De allí salían voces, aventuras y personajes que mi padre y mi madre interpretaban y lograban que para mí, la literatura fuera una enorme montaña rusa de emociones y vértigos. Fue así como empecé a deslumbrarme con los libros y las letras. Había títulos que me gustaba que mi padre pronunciara como si se tratara de un sortilegio o un sésamo que me abriera las puertas de mundos insospechados. Las nieves del Kilimanjaro, En noviembre llega el arzobispo, Tentativa del hombre infinito, Luz de agosto, La región más transparente, Canaima, Trópico de capricornio serían, entre otros, el correcto santo y seña que poblarían de luz la casa. De aquella fascinación por cuanto escuchaba llegó la urgencia por aprender a leer para poder vivir yo también en aquel espacio con independencia y libertad.
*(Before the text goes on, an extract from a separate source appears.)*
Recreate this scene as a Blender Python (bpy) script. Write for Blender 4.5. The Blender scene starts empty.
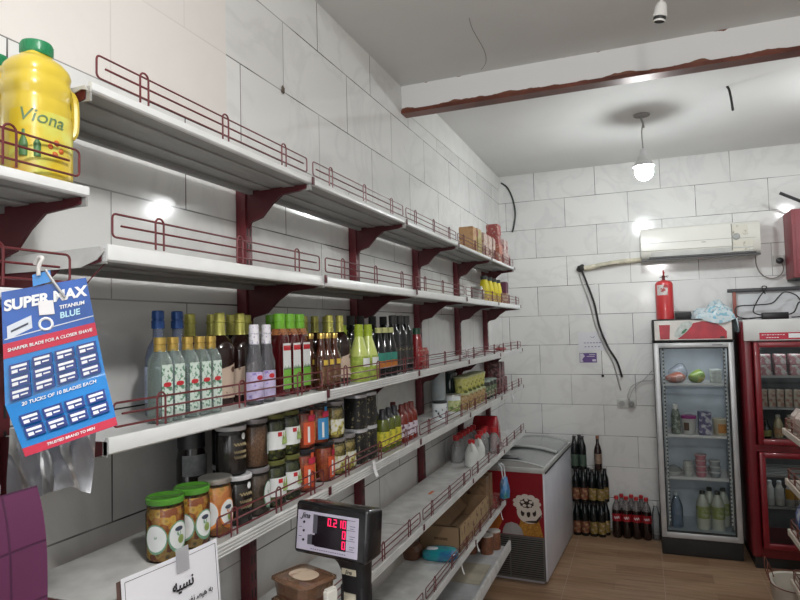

Desde entonces, la literatura, los libros, fueron la más hermosa manera de ocupar la soledad.

 

La voz de mi padre era la poesía misma y fue así como muchas caminatas por la carrera 7, por Chapinero, La Soledad y el viejo barrio Sears se impregnaban de poemas universales. Caminábamos, a veces sin rumbo definido, y agarrado de su mano escuchaba poemas de Neruda, Silva, García Lorca o lo que era mejor relatos y anécdotas sobre sus vidas. La vida de Neruda era mi favorita y durante esas caminatas visité y revisité innumerables veces la cordillera chilena, los exilios, los viajes por Asia y la militancia irrestricta del inmenso poeta de América. Le pedía  que me repitiera, como si se tratara de una novela de terror (que efectivamente lo fue) los sucesos del 11 de septiembre de 1973 hasta desembocar en la muerte del poeta 12 días después.

 

También le tuve mucho afecto a un tomo color crema de la enciclopedia “El mundo de los niños”: el primer tomo “Poesías y canciones” fue algo mejor que un buen verano. Allí entre ilustraciones y palabras conocí algunos de los poemas que todavía me acompañan:“Por el mar de las antillas anda un barco de papel /anda y anda barco barco / sin timonel” o “Cielo Azul sin una nube / mar azul sin una vela / solo la espuma sobre la arena” o “Manuel Flórez va a morir / eso es moneda corriente / Morir es una costumbre / que sabe tener la gente / Mañana vendrá la bala / y con la bala vendrá el olvido / lo dijo el sabio Merlín / Morir es haber nacido”. Estos versos de Nicolás Guillén, Gregorio Castañeda Aragón y Jorge Luis Borges en la voz de mi madre tenían otro matiz y otro color y la poesía una vez más llenaba de sentido una infancia, que como muchas, estaba llena de primos, tíos, abuelos y abrazos.

 

Quizás por esas manías y costumbres de aquellos días leía fragmentos de novelas en voz alta. Me encerraba en mi cuarto y modulaba mi voz para darles vida a esos personajes de aventuras. Así apunté a manzanas como Guillermo Tell, maté siete moscas como un pobre sastrecillo, froté la lámpara de Aladino, tuve botas de siete leguas como Pulgarcito y caminé descalzo a orillas del Mississippi con Tom Sawyer y Huckblerry Finn mis dos mejores amigos que llenaron de ilusión y lealtad esos días.

Recuerdo las voces de los escritores que iban a mi casa, y así la voz de Luis Vidales, Héctor Rojas Herazo, Mario Rivero, Germán Espinosa, Manuel Zapata Olivella y Arnoldo Palacios,  retumban en mi memoria como un eterno tambor de afectos. 

No hace mucho un compañero de colegio recordó mi vocación de lector o docente. Cuando un profesor faltaba a clase yo me tomaba la hora  y repetía las vidas de los poetas narradas por mi padre o leía para todos fragmentos de textos escolares como Así es Bogotá de Isabel Holguín de Gómez (un bello libraco que tenía una foto de Bogotá desde el funicular de Monserrate), Cuentos del amanecer de Hernando García Mejía en una edición de Editorial Bedout, Historia de Colombia del padre jesuita Rafael María Granados (con quien preferíamos mis amigos y yo confesarnos debido a su avanzada sordera) y las biografías de matemáticos y astrónomos que aparecían en los separadores de capítulos de la Aritmética y el Álgebra del cubano Baldor.

Hoy leo en voz alta a mi hijo de 12 años. Intento prolongar en Sebastián  algunos de esos momentos irrepetibles de mi infancia esperando que Tom Sawyer, Huckblerry Finn, Holden Caufield, Alicia, Robinson Crusoe, Simbad el marino o Demián alegren sus días infantiles y encuentre tal vez, en mi biblioteca, alguna de mis risas o mis lágrimas detenidas en alguna página para siempre.